Dennis D. McDonald (ddmcd@outlook.com) is an independent consultant located in Alexandria Virginia. His services and capabilities are described here. Application areas include project, program, and data management; market assessment, digital strategy, and program planning; change and content management; social media; and, technology adoption. Follow him on Google+. He also publishes on CTOvision.com and aNewDomain.

It's What's On The Screen That Counts

By Dennis D. McDonald

Animation expert Michael Barrier's comments about Monster House and Through a Scanner Darkly are so different from mine that I thought I would comment here.

First, a disclosure: I'm not in the business. I'm just a fan. I've loved animated films since my childhood. I continue to be fascinated with all forms of animation, from classic hand drawn work through stop motion based on clay models. If the story and characters are good, I love it, no matter what the technology. I am fascinated with the technical processes, but they are always secondary to the overall impact of the film.

For me, crowning achievements of animation include Miyazaki's Spirited Away, the short Wallace and Gromit films, Brad Bird's The Incredibles, and the glorious outer space visions of Mission to Mars. The CGI of Jackson's King Kong is, in my opinion, the current pinnacle of that art form. And I love to see genres bent in unexpected ways; Sylvain Chomet's Triplets of Belleville and Mamoru Oshii's Avalon are wonderful examples that challenge expectations.

Back to Michael Barrier. He is negative about both Monster House and Through a Scanner Darkly. If I understand his comments, he feels that the technical production processes detract from rather than add to the quality of the films. 

Monster House relies on motion capture technology to generate character movement, then CGI based skin and body covering are overlaid.  Through a Scanner Darkly starts with rotoscoping with animated covering.

Each pushes the technology, with Monster House using CGI to totally create character movement that is then manipulated by computer in a 3 dimensional way that is impossible to do with live camera work. Yet it sticks to the story and to the characters without going into too many purely technical examples of brilliance that end up suffocating the story the way, say the exhaustingly kinetic animation and movement of Katsuhiro Ôtomo's Steamboy kill off any connection we might have with the characters or situation.

Monster House may look to the uninitiated a lot like a "traditional;" animated film but, the more I learned about the production process, the more I was impressed with how the basics of real live performances were captured and the nuances of their performances were allowed to show through the "cartoony" appearance of the characters. Watching how the opening sequence with the little girl on the tricycle was produced made me even more impressed with how the production team used the technology to serve the story. "Masterful" is how I would describe it.

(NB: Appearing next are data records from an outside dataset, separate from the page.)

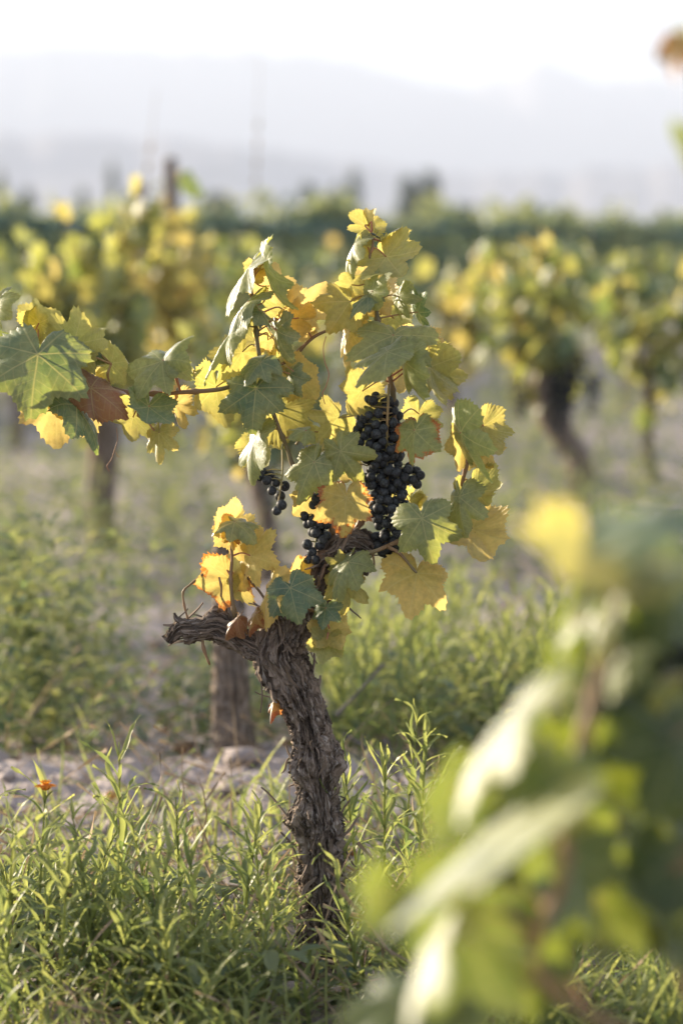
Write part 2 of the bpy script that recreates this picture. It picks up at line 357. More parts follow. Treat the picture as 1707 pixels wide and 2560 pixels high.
# ------------------------------------------------------------------ grape leaf
VEINS = np.radians([0, 50, -50, 106, -106, 150, -150])
def leaf_geo(seed, rings=10, nang=120, fold=0.25, droop=0.5, cup=0.3, wave=0.05, quilt=0.02, sinus=1.0, curl=0.0):
    rs = np.random.RandomState(seed)
    kd = np.array([0, 12, 27, 38, 52, 65, 79, 93, 108, 130, 150, 165, 176, 180.0])
    kr = np.array([1.04, .88, .74, .80, .97, .83, .66, .71, .80, .68, .60, .47, .22, .10])
    def side():
        k = kr.copy(); d = (rs.rand() ** 1.5 * 0.26 - 0.03) * sinus
        k[2] -= d; k[6] -= d * 0.9; k[3:6] += rs.uniform(-.12, .07); k[7:10] += rs.uniform(-.12, .08); k[3] -= d * .3
        return k
    kl, kq = side(), side()
    th = np.linspace(-math.pi, math.pi, nang, endpoint=True)
    def prof(t, k):
        x = np.degrees(np.abs(t)); r = np.interp(x, kd, k); r2 = (np.interp(x + 3, kd, k) + np.interp(np.abs(x - 3), kd, k) + r) / 3
        return 0.8 * r + 0.2 * r2
    r = np.where(th >= 0, prof(th, kl), prof(th, kq))
    nt_ = max(8, nang // 3); ph = (np.arange(nang) % 3) if nang >= 60 else (np.arange(nang) % 2)
    tooth = np.where(ph == 1, 1.0, -0.45) * (0.044 if nang >= 60 else 0.04) * (0.15 + 1.3 * rs.rand(nang)) * np.clip((3.05 - np.abs(th)) / 0.3, 0, 1)
    r = np.maximum(r + tooth, 0.1)
    if nang >= 60:
        for _ in range(rs.randint(0, 4)):      # torn bits of the margin
            c0 = rs.randint(12, nang - 12); hw = rs.randint(2, 6); dp = rs.uniform(.06, .30)
            for z_ in range(-hw, hw + 1): r[c0 + z_] *= 1 - dp * (1 - abs(z_) / (hw + 1)) * rs.uniform(.6, 1)
    f = np.linspace(0, 1, rings + 1)[1:] ** 0.8
    FR, TH = np.meshgrid(f, th, indexing='ij'); R = FR * r[None]
    X, Y = R * np.cos(TH), R * np.sin(TH)
    X = np.concatenate(([0], X.ravel())); Y = np.concatenate(([0], Y.ravel()))
    rim = np.concatenate(([0], FR.ravel())); T = np.concatenate(([0], TH.ravel())); RA = np.hypot(X, Y)
    d = np.abs((T[:, None] - VEINS[None] + math.pi) % (2 * math.pi) - math.pi); dm = d.min(1)
    vein = np.exp(-(dm * RA / 0.022) ** 2) * (1 - 0.5 * rim)
    herr = 0.5 + 0.5 * np.cos(2 * math.pi * (RA * 6.5 - dm * RA * 4.5 + rs.rand()))
    vein = np.clip(vein + 0.35 * np.clip(herr - 0.9, 0, 1) * 10 * np.clip(dm * 8, 0, 1) * (rings >= 8), 0, 1)
    Z = quilt * (np.sqrt(np.clip(dm * RA * 4, 0, 1)) * 1.3 - herr * 0.6 * np.clip(dm * 6, 0, 1)) * np.clip(RA * 3, 0, 1)
    p1, p2 = rs.rand(2) * 6.28
    Z = Z + wave * rim ** 2 * (np.sin(3 * T + p1) + 0.7 * np.sin(7 * T + p2)) + 0.03 * (vnoise(X * 4 + seed, Y * 4, 0, seed % 97) - 0.5)
    # fold along the midrib, cup across, droop along, rolled margin
    sg = np.sign(Y); ay = np.abs(Y); Y1 = ay * math.cos(fold) * sg; Z = Z - ay * math.sin(fold)
    if abs(cup) > 1e-3: Z = Z - np.sign(cup) * (1 - np.cos(abs(cup) * Y1)) / abs(cup) * 1.0; Y1 = np.sin(abs(cup) * Y1) / abs(cup)
    if curl: Z = Z - curl * rim ** 4 * 0.25; Y1 = Y1 * (1 - 0.35 * curl * rim ** 3)
    k = droop if abs(droop) > 1e-3 else 1e-3
    ang = k * X; X1 = np.sin(ang) / k + Z * np.sin(ang); Z1 = -(1 - np.cos(ang)) / k + Z * np.cos(ang)
    V = np.stack([X1, Y1, Z1], -1)
    q = np.arange(nang - 1)
    F = [np.stack([np.zeros(nang - 1, int), 1 + q, 2 + q], -1)]
    i, j = np.meshgrid(np.arange(rings - 1), q, indexing='ij'); b = 1 + i * nang + j
    F.append(np.stack([b, b + nang, b + nang + 1, b + 1], -1).reshape(-1, 4))
    return V, F, {'rim': rim, 'vein': vein}, np.stack([X, Y], -1)
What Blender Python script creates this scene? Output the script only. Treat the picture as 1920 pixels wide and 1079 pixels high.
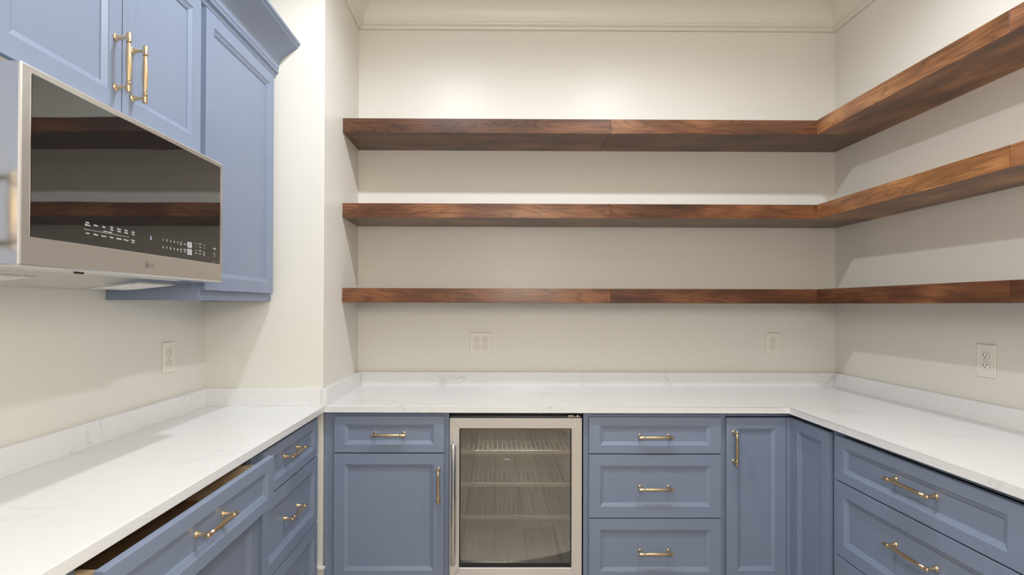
import bpy, bmesh, math, random
from mathutils import Vector, Matrix
PI = math.pi
random.seed(7)
for o in list(bpy.data.objects):
    bpy.data.objects.remove(o)
S = bpy.context.scene
COL = S.collection

# ------------------------------------------------------------------ camera
FPX = 996.56
cam_d = bpy.data.cameras.new('camera')
cam = bpy.data.objects.new('camera', cam_d)
COL.objects.link(cam)
cam_d.sensor_fit = 'HORIZONTAL'
cam_d.sensor_width = 36.0
cam_d.lens = FPX / 1920 * 36.0
cam_d.shift_x = (960 - 934.256) / 1920
cam_d.shift_y = (565.311 - 539.5) / 1920
cam_d.clip_start = 0.02
cam.location = (0, 0, 1.3639)
yaw, pitch, roll = 0.0058, 0.0067, 0.0027
fwd = Vector((math.sin(yaw) * math.cos(pitch), math.cos(yaw) * math.cos(pitch), math.sin(pitch)))
right0 = Vector((math.cos(yaw), -math.sin(yaw), 0))
up0 = right0.cross(fwd)
right = right0 * math.cos(roll) + up0 * math.sin(roll)
up = up0 * math.cos(roll) - right0 * math.sin(roll)
cam.matrix_world = Matrix((
    (right.x, up.x, -fwd.x, 0), (right.y, up.y, -fwd.y, 0), (right.z, up.z, -fwd.z, 1.3639), (0, 0, 0, 1)))
S.camera = cam

# ------------------------------------------------------------------ exposure, world
S.view_settings.view_transform = 'Standard'
S.view_settings.look = 'None'
S.view_settings.exposure = 0.0
S.view_settings.gamma = 1.0
S.view_settings.use_curve_mapping = False
W = bpy.data.worlds.new('world')
S.world = W
W.use_nodes = True
W.node_tree.nodes['Background'].inputs[0].default_value = (1.0, 0.96, 0.90, 1)
W.node_tree.nodes['Background'].inputs[1].default_value = 0.4
CAN_POWER = (86.0, 78.0)
CAN_XY = [(-0.31, 1.59), (0.865, 1.59)]
HALL_FILL_POWER = 35.0
BOUNCE_POWER = 13.0
SOFT_POWER = 66.0

def lamp(name, kind, loc, power, color=(1, 1, 1), rot=(0, 0, 0), **kw):
    d = bpy.data.lights.new(name, kind)
    d.energy = power
    d.color = color
    for k, v in kw.items():
        setattr(d, k, v)
    o = bpy.data.objects.new(name, d)
    o.location = loc
    o.rotation_euler = rot
    COL.objects.link(o)
    return o

# fill light added in the next room, shining in through the wide opening
lamp('hall_fill', 'AREA', (0.3, -2.6, 2.95), HALL_FILL_POWER, (1.0, 0.985, 0.96), (math.radians(38), 0, 0),
     shape='RECTANGLE', size=2.6, size_y=1.4)
# added upward fill above the frame, bounced off the ceiling
lamp('bounce_fill', 'AREA', (0.3, 0.9, 2.5), BOUNCE_POWER, (0.95, 1.0, 0.98), (PI, 0, 0), shape='DISK', size=0.8)
# added soft point fill, unseen behind the camera
lamp('soft_fill', 'POINT', (0.3, -0.08, 1.75), SOFT_POWER, (1.0, 0.92, 0.81), shadow_soft_size=0.25)

# ------------------------------------------------------------------ materials
def srgb(r, g, b):
    f = lambda c: (c / 255 / 12.92) if c / 255 <= 0.04045 else ((c / 255 + 0.055) / 1.055) ** 2.4
    return (f(r), f(g), f(b), 1)

class NT:
    def __init__(s, m):
        s.t = m.node_tree
        s.N = s.t.nodes
        s.L = s.t.links
        s.b = s.N['Principled BSDF']
    def n(s, kind, **kw):
        x = s.N.new(kind)
        for k, v in kw.items():
            if k in x.inputs.keys():
                x.inputs[k].default_value = v
            else:
                setattr(x, k, v)
        return x
    def l(s, a, b):
        s.L.new(a, b)
    def ramp(s, fac, pts, interp='LINEAR'):
        r = s.N.new('ShaderNodeValToRGB')
        e = r.color_ramp.elements
        r.color_ramp.interpolation = interp
        while len(e) < len(pts):
            e.new(0.5)
        for i, (p, c) in enumerate(pts):
            e[i].position = p
            e[i].color = c
        s.l(fac, r.inputs['Fac'])
        return r

def mat(name, base, rough=0.5, metal=0.0, **kw):
    m = bpy.data.materials.new(name)
    m.use_nodes = True
    t = NT(m)
    t.b.inputs['Base Color'].default_value = base
    t.b.inputs['Roughness'].default_value = rough
    t.b.inputs['Metallic'].default_value = metal
    for k, v in kw.items():
        t.b.inputs[k].default_value = v
    return m, t

def bump(t, height, strength, dist):
    b = t.n('ShaderNodeBump')
    b.inputs['Strength'].default_value = strength
    b.inputs['Distance'].default_value = dist
    t.l(height, b.inputs['Height'])
    t.l(b.outputs[0], t.b.inputs['Normal'])

def wall_paint(name, base, rough):
    m, t = mat(name, base, rough)
    tc = t.n('ShaderNodeTexCoord')
    n = t.n('ShaderNodeTexNoise', Scale=180.0, Detail=3.0)
    t.l(tc.outputs['Object'], n.inputs['Vector'])
    bump(t, n.outputs['Fac'], 0.06, 0.002)
    n2 = t.n('ShaderNodeTexNoise', Scale=1.3, Detail=2.0)
    t.l(tc.outputs['Object'], n2.inputs['Vector'])
    c = base
    r = t.ramp(n2.outputs['Fac'], [(0.3, (c[0] * .985, c[1] * .985, c[2] * .98, 1)), (0.7, c)])
    t.l(r.outputs['Color'], t.b.inputs['Base Color'])
    return m

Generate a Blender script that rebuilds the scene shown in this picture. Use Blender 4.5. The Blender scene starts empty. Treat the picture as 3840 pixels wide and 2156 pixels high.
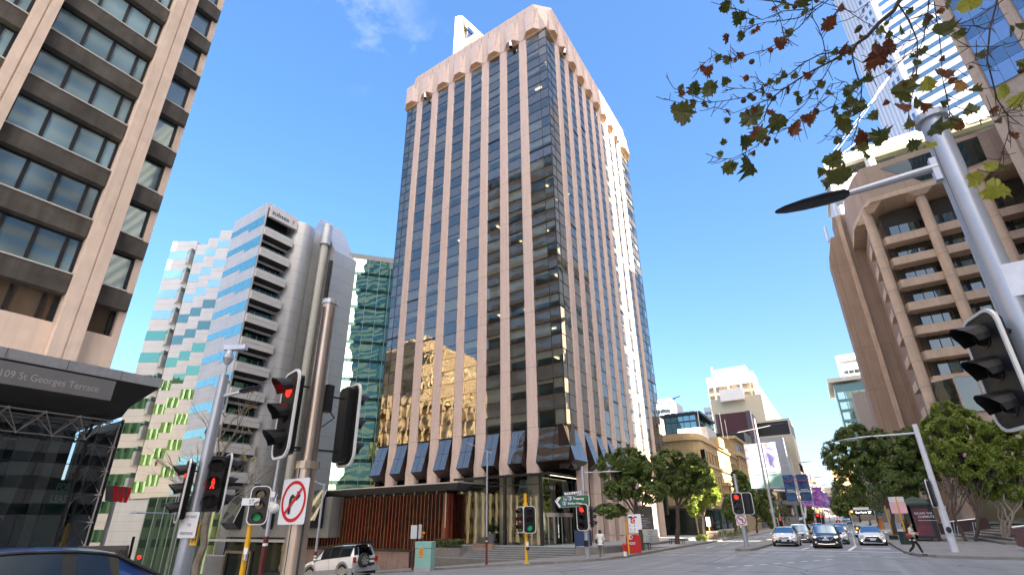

Through the Scanner Darkly in some ways is even more impressive.  Individual actor performances show through the thick dawn overlays on top of rotoscoped character movement; Robert Downey Jr. especially shines. Add to this the totally unique appearance of "scramble suits" and a unique vision is thus presented to the audience.

Could both of these films have been made using more traditional techniques? Yes. Could they have been as effective or more effective using more traditional techniques? Maybe, but that would depend on the artists. That's like asking if The Incredibles had been directed by someone other than Brad Bird would it have been as good. It's a purely hypothetical question.

In the final analysis, it's what shows up on the screen that counts, and in the case of both Monster House and Through a Scanner Darkly we have examples of both traditional and state of the art techniques being applied to art in ways that are original yet in service to the story and the artists' vision. I like that.